I am learning now about parsers on my Theory Of Compilation course. I need to find an example for grammar which is in LL(1) but not in LALR. I know it should be exist. ple
From the Dragon book (Second Edition, p. 242):
The class of grammars that can be parsed using LR methods is a proper superset of the class of grammars that can be parsed with predictive or LL methods. For a grammar to be LR(k), we must be able to recognize the occurrence of the right side of a production in a right-sentential form, with k input symbols of lookahead. This requirement is far less stringent than that for LL(k) grammars where we must be able to recognize the use of a production seeing only the first k symbols of what the right side derives. Thus, it should not be surprising that LR grammars can describe more languages than LL grammars.

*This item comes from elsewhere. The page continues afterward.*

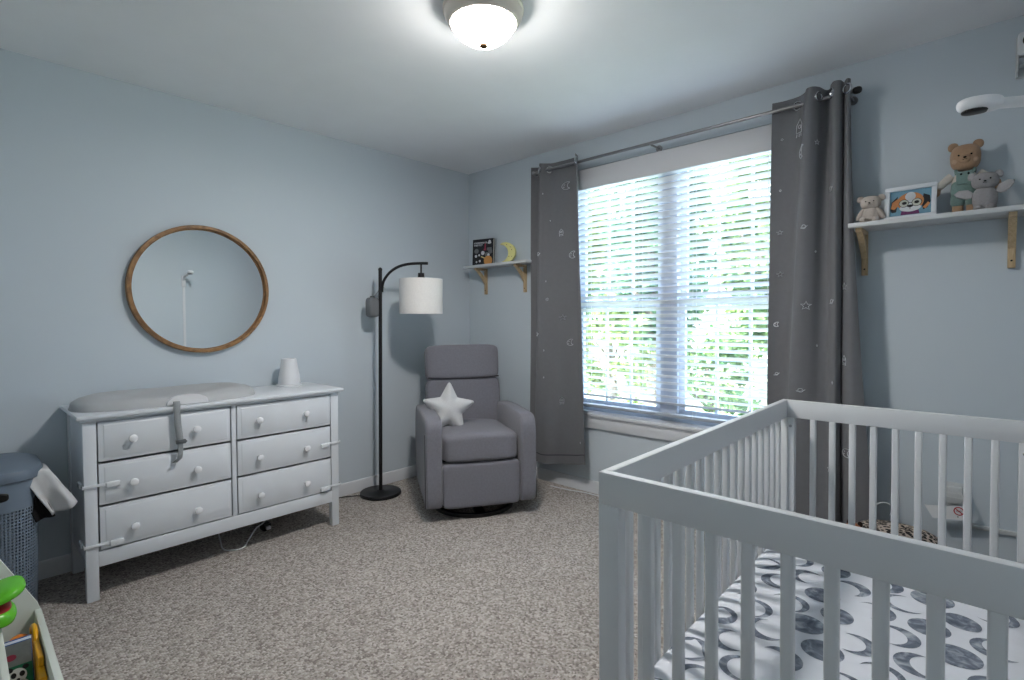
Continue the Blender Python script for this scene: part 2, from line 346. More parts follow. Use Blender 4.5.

Some googling brings up this example for a non-LALR(1) grammar, which is LL(1):
S ::= '(' X
| E ']'
| F ')'
X ::= E ')'
| F ']'
E ::= A
F ::= A
A ::= ε
The LALR(1) construction fails, because there is a reduce-reduce conflict between E and F. In the set of LR(0) states, there is a state made up of
E ::= A . ;
F ::= A . ;
which is needed for both S and X contexts. The LALR(1) lookahead sets for these items thus mix up tokens originating from the S and X productions. This is different for LR(1), where there are different states for these cases.
With LL(1), decisions are made by looking at FIRST sets of the alternatives, where ')' and ']' always occur in different alternatives.